El pueblo, mayoritariamente, se limita a renegar, a maldecir, a hijueputiar y a quejarse, pero muy pocas personas están decididas a derrotar el sistema capitalista, el medio más propicio para la prosperidad de la corrupción; continúa del lado de sus sádicos caciques, los defiende, los espera, les recoge firmas y aguarda hasta que lleguen las elecciones para ir a darles el voto a cambio de un tamal y los 10 o 20 mil pesitos. En esta rutina llevamos 200 años y parece que vamos para otros 200.
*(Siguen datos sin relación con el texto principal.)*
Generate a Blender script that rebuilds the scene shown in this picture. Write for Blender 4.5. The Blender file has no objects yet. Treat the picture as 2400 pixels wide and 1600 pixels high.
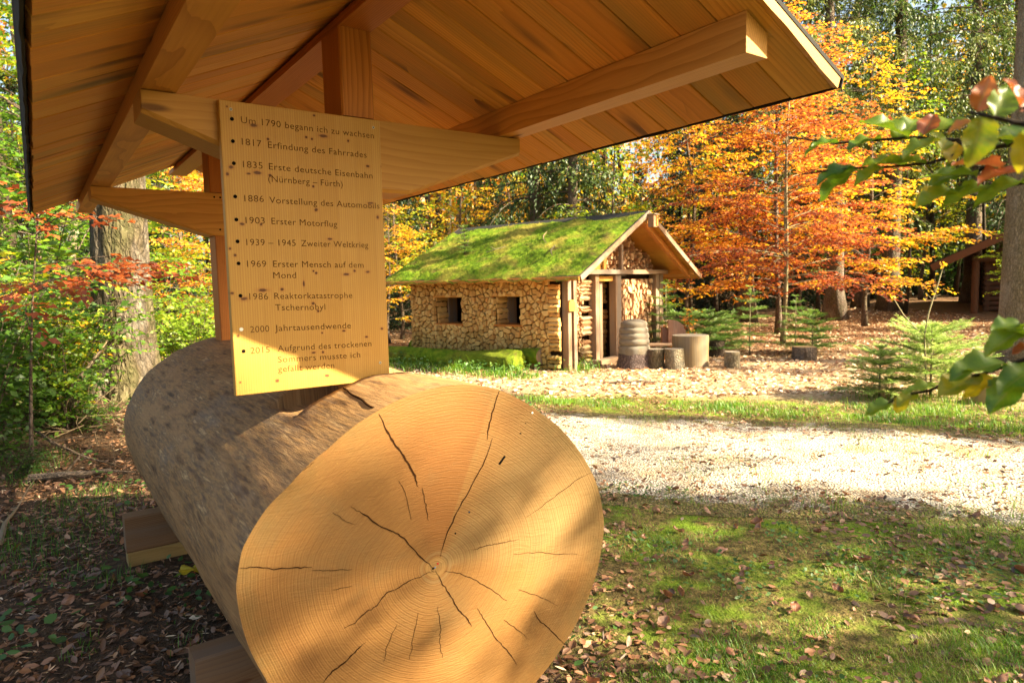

Un pueblo que nunca han conocido más interpretaciones filosóficas que el idealismo, ignorando el materialismo y el ateísmo, que ignora cómo se enriquecen los explotadores capitalistas mientras se empobrecen los trabajadores, que no sabe en qué consiste la lucha de clases, ¿cómo va a comprender este mundo? Si las iglesias crecen cada día en miles de fieles que desconocen la Declaración Universal de los Derechos Humanos, ¿cómo van a entender cómo se respeta el pluralismo ideológico y político? Si todo mundo vive pendiente de los noticieros mediáticos y estos no informan sino lo conveniente para sus dueños, como vamos a conocer la verdad sobre los hechos?
Con tan alto grado de ignorancia popular es imposible esperar cambios estructurales en la sociedad colombiana.